Private museums are wonderful enrichments to the cultural landscape, but one aspect of them requires careful reflection. A private donor is a single individual with personal preferences that influence their actions in creating a museum more than is possible in a team-based organization without a private patron. In the museum world, important private donors can influence the entire cultural landscape based on their own preferences. If Hasso Plattner had collected not Monets but plastic shopping bags from divided Germany, and displayed these in the museums, this genre of visual culture would have become much more well-known and high-value. The art market would change, and future art history textbooks might even include plastic bags. This sort of one-person influence is also present in the figure of the museum curator making decisions about accessioning and deaccessioning certain artworks in their collection; the phenomenon is simply magnified in the one-patron institution.
Similarly, certain values are expressed in the architecture of the Museum Barberini – ike any privately-built building – that reflect the donor’s wishes (in agreement with the local civic bodies, of course). If a different donor had come into Potsdam championing Zaha Hadid architecture, you can bet that the museum would look different! And it would make a different statement in the cityscape: a gesture toward Middle Eastern culture, modernism, and feminism, for instance. So here too, the power of a single donor defines not only the end result, but its message to the surrounding community.
Hopefully, in any given cultural area, there are enough state-run and generally diverse, team-based institutions to balance out such potential imbalances. Private museums have a lot to offer their communities. A perfect museum world has space for both public and private institutions, creating a plurality of perspectives.

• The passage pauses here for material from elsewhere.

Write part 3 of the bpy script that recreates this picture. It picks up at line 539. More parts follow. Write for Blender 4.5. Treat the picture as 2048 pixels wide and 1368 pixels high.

What private museums have caught your attention lately? Let me know here in the comments, or via the Contact page – I’d love to hear from you!
Perhaps I should check out that museum again :-). But related to your piece, many (state) museums started out as private collections. It’s always good to remind ourselves and to be reminded how museums came into being, what they decide to display (and what not), and how they tell their stories. I think its great that your posts engage with these kinds of questions.
You are so right! Private collections were/are the foundation for so much – with all the pluses and minuses that that brings.